L’histoire n’est pas un produit fini...
La raison serait-elle sans défense ? Le législateur l’affirme, puisque dans la patrie de Voltaire, on a voté des amendements et des lois qui disent au citoyen ce que fut son histoire. Les historiens protestent de leurs compétences, mais il semble qu’ils ne pourront pas grand-chose contre des politiques qui s’arrogent le droit de "dire" le passé. La "querelle" autour de la colonisation montre à quel point les pouvoirs aiment empiéter sur toutes les plates-bandes.
Jurer que la France a joué un rôle positif en Afrique du Nord, ou le contraire, c’est faire plaisir aux démagogues... Personne ne peut décider de ce qui s’est accéléré entre le sud et le nord de la Méditerranée depuis 1830 jusqu’aux années soixante. Personne ne sait quel avenir en sortira... Les cris l’emportent, en apparence, sur les poignées de mains. Les études sont bien entamées, mais des montagnes de clichés nous séparent encore d’une vue d’ensemble, beaucoup de ces clichés datent de la Guerre froide...
L’histoire est-elle chaleureuse ou intelligente ? Sait-on seulement ce qu’elle est ? Elle se trouve dans les innombrables questions qui restent sans réponse à propos du passé... La plus terrible consiste à se demander si nous sommes nés d’un jeu de hasard ou les élus d’un progrès général... Les régimes totalitaires nous ont matraqué que rien n’est fou dans notre histoire. Un instituteur de Romagne (Mussolini), un séminariste géorgien (Staline), un caporal de Bohême (Hitler), un peintre animalier (Franco), La Sainte-Inquisition, Vichy, les ayatollahs, tout ce que l’humanité a produit d’extra-lucides nous a clairement expliqué notre passé... et notre avenir...

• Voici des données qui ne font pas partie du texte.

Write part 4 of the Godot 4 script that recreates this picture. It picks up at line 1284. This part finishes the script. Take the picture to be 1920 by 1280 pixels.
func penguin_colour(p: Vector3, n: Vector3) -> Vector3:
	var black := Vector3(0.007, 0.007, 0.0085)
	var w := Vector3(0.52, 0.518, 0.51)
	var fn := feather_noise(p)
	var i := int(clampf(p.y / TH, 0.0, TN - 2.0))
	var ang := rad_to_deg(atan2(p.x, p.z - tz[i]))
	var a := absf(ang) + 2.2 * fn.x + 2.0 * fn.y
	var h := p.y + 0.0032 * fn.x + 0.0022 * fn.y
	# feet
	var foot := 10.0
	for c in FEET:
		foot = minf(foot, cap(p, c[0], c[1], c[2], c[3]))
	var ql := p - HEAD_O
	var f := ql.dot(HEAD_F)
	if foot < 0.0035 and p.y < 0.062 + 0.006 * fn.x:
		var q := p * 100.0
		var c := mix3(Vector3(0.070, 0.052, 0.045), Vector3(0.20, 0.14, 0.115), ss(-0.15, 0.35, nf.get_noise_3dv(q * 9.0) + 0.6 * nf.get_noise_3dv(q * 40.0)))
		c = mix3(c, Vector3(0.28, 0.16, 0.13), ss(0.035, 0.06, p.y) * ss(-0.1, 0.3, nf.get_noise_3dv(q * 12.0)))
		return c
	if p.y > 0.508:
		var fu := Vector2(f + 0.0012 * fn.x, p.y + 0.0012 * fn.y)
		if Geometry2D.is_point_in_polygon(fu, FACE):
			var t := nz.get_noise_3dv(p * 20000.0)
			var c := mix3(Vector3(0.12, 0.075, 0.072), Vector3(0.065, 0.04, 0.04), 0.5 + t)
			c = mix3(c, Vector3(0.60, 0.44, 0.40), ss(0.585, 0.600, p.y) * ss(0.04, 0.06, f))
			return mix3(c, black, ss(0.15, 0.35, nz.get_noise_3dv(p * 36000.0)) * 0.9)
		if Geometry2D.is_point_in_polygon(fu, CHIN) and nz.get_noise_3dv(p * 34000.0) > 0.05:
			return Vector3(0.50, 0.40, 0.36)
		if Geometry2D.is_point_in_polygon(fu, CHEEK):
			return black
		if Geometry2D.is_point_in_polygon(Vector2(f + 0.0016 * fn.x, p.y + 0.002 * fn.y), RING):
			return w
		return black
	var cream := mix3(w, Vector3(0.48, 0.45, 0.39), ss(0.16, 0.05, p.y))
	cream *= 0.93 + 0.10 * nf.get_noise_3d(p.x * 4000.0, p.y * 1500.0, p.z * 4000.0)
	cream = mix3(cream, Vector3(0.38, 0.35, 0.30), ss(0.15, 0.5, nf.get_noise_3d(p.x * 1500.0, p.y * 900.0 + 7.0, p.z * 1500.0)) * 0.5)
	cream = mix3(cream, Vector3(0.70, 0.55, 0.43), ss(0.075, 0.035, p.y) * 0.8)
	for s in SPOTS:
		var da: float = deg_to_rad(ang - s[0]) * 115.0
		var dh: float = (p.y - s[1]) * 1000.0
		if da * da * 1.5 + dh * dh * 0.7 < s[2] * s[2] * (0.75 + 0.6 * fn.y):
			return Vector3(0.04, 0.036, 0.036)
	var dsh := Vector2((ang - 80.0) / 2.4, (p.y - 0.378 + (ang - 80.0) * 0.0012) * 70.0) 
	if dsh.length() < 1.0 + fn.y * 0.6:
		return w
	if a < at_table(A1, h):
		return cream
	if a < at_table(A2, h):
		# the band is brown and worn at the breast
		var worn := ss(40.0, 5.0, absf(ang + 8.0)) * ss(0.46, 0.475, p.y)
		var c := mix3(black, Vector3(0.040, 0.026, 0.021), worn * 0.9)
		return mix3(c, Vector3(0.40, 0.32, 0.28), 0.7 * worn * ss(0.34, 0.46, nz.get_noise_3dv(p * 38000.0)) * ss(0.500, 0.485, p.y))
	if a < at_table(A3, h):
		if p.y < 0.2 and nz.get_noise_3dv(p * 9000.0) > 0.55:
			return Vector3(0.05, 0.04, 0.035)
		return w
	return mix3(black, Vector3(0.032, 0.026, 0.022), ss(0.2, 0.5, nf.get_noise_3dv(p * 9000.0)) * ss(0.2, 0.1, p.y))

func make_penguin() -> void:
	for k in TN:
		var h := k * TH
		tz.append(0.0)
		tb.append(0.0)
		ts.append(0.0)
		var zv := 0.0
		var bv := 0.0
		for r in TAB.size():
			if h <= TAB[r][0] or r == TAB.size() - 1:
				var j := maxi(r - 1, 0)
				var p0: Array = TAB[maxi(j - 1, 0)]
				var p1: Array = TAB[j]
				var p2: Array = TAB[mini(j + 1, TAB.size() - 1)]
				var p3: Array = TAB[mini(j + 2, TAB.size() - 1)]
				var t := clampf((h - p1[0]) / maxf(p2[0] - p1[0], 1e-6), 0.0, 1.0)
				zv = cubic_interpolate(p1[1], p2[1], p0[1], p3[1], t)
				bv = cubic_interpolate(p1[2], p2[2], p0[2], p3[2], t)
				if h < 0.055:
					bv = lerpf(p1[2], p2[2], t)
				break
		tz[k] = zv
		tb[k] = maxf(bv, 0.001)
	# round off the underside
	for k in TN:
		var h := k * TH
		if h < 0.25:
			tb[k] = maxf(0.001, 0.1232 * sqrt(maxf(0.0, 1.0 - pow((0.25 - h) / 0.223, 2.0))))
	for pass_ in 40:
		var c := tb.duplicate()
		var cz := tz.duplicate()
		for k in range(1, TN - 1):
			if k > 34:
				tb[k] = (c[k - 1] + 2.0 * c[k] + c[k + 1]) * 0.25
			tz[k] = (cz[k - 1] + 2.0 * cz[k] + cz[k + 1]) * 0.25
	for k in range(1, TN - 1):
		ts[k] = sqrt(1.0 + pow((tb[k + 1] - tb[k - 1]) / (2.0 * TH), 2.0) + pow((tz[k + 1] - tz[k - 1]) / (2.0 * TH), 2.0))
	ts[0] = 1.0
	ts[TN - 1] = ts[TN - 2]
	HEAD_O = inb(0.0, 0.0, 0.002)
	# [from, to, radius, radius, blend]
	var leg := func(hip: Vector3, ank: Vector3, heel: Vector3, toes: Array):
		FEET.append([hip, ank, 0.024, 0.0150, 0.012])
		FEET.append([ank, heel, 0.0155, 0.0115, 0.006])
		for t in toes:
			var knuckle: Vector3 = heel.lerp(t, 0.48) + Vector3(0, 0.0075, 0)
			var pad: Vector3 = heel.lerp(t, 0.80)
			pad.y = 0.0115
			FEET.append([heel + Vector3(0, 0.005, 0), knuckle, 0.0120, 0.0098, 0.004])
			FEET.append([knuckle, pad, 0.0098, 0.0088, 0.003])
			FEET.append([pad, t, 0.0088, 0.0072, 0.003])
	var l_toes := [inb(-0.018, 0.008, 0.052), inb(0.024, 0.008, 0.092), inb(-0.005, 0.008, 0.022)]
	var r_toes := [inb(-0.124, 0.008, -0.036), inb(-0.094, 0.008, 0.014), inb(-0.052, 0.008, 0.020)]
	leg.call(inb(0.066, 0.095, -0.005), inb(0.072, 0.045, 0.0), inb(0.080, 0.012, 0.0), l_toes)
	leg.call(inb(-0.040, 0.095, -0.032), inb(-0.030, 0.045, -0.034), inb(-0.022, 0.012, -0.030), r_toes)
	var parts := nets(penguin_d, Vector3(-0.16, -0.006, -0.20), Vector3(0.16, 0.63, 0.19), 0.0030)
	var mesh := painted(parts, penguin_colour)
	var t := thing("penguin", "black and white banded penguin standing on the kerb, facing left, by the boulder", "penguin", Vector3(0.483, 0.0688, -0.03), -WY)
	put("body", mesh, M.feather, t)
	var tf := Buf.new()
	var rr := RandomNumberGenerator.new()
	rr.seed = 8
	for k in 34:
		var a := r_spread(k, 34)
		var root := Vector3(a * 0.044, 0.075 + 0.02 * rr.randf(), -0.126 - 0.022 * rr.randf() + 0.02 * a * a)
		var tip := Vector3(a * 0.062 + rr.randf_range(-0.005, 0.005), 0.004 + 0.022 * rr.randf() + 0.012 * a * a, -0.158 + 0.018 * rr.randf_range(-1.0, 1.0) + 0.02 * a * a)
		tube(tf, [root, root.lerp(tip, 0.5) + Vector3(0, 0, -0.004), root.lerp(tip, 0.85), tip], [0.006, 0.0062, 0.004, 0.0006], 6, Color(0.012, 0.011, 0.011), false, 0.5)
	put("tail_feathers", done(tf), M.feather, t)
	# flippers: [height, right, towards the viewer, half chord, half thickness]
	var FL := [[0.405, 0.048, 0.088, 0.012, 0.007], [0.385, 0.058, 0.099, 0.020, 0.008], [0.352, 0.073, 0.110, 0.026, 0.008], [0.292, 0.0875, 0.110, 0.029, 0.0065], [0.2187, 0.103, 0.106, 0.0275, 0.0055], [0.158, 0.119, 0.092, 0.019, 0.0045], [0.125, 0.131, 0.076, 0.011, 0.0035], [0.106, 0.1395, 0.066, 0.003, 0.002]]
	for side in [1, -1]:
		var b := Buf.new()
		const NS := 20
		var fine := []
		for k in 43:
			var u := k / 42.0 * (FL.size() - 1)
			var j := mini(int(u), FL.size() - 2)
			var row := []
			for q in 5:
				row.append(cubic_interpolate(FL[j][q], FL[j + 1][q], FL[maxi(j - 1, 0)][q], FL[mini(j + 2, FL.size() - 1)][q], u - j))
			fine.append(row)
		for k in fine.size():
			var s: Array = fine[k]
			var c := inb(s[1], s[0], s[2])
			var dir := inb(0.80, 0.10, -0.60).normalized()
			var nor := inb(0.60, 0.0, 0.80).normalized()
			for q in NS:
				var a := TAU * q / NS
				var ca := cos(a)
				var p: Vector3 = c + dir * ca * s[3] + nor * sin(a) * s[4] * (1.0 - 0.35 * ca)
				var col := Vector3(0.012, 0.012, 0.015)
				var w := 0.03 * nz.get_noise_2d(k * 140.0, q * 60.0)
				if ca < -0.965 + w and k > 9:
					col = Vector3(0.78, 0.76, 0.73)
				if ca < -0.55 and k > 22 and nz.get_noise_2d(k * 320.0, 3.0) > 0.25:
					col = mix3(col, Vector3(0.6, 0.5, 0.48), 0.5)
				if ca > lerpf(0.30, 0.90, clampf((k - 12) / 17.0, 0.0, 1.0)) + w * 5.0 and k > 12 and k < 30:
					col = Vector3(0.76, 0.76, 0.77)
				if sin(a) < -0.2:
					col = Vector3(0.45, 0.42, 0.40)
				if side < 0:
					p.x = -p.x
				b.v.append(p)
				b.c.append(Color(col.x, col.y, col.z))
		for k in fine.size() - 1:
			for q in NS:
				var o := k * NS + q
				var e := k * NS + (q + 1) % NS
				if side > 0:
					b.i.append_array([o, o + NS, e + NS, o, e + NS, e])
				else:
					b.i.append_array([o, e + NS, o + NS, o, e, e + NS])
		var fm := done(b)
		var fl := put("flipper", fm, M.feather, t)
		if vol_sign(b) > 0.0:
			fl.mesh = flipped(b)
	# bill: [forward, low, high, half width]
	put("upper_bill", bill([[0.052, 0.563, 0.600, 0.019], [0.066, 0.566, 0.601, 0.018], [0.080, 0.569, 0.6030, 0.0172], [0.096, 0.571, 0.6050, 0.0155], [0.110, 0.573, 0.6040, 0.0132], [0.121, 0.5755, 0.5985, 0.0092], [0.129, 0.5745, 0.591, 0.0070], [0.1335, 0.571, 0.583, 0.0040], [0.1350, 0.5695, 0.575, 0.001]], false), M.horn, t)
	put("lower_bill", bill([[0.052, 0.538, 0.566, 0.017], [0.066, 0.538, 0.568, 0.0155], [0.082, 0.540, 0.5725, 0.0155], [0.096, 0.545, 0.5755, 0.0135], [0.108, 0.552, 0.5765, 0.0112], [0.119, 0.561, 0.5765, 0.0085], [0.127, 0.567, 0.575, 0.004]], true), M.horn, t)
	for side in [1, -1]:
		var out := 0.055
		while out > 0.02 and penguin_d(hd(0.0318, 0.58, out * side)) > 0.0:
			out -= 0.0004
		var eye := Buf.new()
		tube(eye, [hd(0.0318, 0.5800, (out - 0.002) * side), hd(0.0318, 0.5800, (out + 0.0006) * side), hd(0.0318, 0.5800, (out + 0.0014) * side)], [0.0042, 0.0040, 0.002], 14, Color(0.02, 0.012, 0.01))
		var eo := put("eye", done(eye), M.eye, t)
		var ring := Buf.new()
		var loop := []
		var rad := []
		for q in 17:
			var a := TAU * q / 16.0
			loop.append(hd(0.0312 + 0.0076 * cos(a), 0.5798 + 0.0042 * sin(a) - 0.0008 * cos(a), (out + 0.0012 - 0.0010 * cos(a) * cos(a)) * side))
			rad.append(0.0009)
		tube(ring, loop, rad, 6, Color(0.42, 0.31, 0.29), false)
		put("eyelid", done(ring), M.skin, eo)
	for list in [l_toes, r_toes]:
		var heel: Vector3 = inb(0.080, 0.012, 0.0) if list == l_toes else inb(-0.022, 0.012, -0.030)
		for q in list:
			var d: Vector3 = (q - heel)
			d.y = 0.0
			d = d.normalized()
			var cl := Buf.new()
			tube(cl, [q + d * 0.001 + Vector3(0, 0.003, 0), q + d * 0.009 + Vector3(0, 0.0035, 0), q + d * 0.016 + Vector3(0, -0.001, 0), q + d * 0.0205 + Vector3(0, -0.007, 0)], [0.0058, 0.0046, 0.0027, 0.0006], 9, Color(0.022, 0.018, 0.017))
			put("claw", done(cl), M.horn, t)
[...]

C’était aussi, dans sa parenthèse maccarthyste, la tentation de l’Amérique.
Voilà que quelques démocrates veulent "protéger" les populations, en plantant les bornes de la bienséance en matière de vérités. C’est un peu comme si on faisait une loi pour interdire de publier que la Terre est plate parce que trois illuminés soutiennent qu’elle l’est dans la Bible, ou une loi qui oblige à enseigner le créationnisme sous prétexte que la théorie de Darwin choque des âmes sensibles... L’injonction de "positiver" la présence française en Afrique du Nord est un aveu, la loi contre le négationisme une faiblesse.
Ces deux initiatives dévoilent que le système éducatif n’est plus capable d’ instruire, mais seulement d’ expédier Dieu sait quelles affaires courantes. Elles dévoilent que la communication n’est qu’une industrie aussi dangereuse et polluante que d’autres. Elles dévoilent qu’on marche sur trois pattes ici ou là, sur la tête quand on change de continent... Que les 99 % de savants qui s’accordent sur les turpitudes du vingtième siècle ne protègent ni du mensonge ni de la stupidité. Elles dévoilent qu’on se méfie jour et nuit de la liberté, que nous sommes pris dans un engrenage de précautions et de cataplasmes... qui étouffent, privent de mouvement et de jeunesse. En Italie, à l’époque du fascisme, on délivrait aux fonctionnaires un certificat d’ hétérosexualité... Autant dire que les seuls à le demander...
J’ai lu des articles émouvants à propos du Maroc ou de l’Algérie dans AgoraVox. Mais j’ai surtout vu des cicatrices mal refermées. Les médias n’ont pas assez travaillé. D’abord, on se soucie peu de mesurer les phénomènes dans la durée, dans leur contexte, dans leur étendue... Tant que les uns joueront aux martyrs et les autres aux archanges de la civilisation, on ne sortira pas du poker menteur des relations internationales. Voilà, pour dire que l’histoire n’est pas à mettre entre toutes les mains, n’importe où, n’importe comment, et surtout pas entre celles des parlementaires... qui se les lavent ou les enfoncent dans leurs poches quand ça les arrange.
Pendant ce temps, l’eau coule sous les ponts de la technologie, du fanatisme, du commerce d’armes, de l’empoignade agroalimentaire, de l’ordre planétaire, des contradictions locales et des régimes incapables... Au fait, c’est quoi, un bouc émissaire ?
Lueur d’espoir : le gonflement spectaculaire des listes électorales dans les banlieues de l’hexagone peut faire penser que nous ne sommes pas si loin de poser les bonnes questions, au bon moment et au bon endroit. Il serait temps de remettre les idées générales et les idées toute faites au vestiaire, pour que les gens qui en bavent prennent leurs affaires en mains.